Firstly, does anybody know who the editor would have been in 1943? Someone who was apprenticed to a Gloucester engineering company in 1910. So, secondly, which engineering company?

The plane had some remarkable wing features reminiscent of the more or less contemporary Dunne monoplane. Where the Dunne had sweepback and curling downturned (anhedral) tips, every aerodynamicist knows that "sweepback equals dihedral", and this had dihedral main sections with curling anhedral tips. But sadly the homebrewed rotary engine produced insufficient power and it never flew. Instead, it bankrupted the company.

Thirdly, does anybody know of any other information on this wondrous contraption?
 
Come 27 April 1944 and George Miles, writing in Flight on "The Tandem Monoplane", identifies it as the Webb-Peet tandem of 1911.
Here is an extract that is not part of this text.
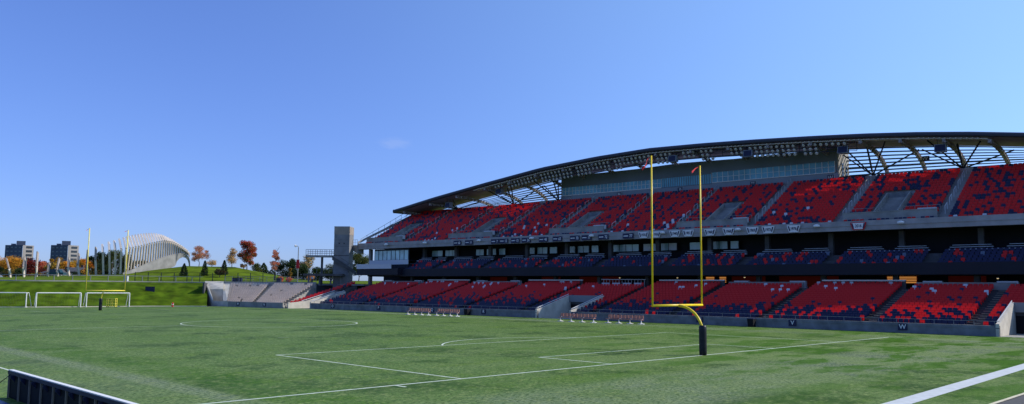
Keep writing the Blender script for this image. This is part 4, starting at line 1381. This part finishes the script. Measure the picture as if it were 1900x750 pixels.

P. Lewis; British Aircraft 1809-1914, pub. Putnam, apparently (ripped from an unnamed web site) clarifies:
The Webb-Peet Tandem Monoplane was designed by the brothers Scott and built during 1910 by Webb-Peet and Co., of Gloucester. It was a two-seat canard tractor with a pair of propellers on the leading-edge of the wings. The mainplane was 40 ft. in span and the front elevating plane 25 ft., both being curved to a gull shape with flexible trailing edges. There were two small rudders at the tail. The engine was a Webb-Peet rotary. The machine did not succeed in flying. Total wing area. 410 sq.
 
Firstly, does anybody know who the editor would have been in 1943?

D'oh! The article is signed at the end C. M. P. which was of course C. M. Poulsen. I never knew he started his career as an apprentice in Gloucester!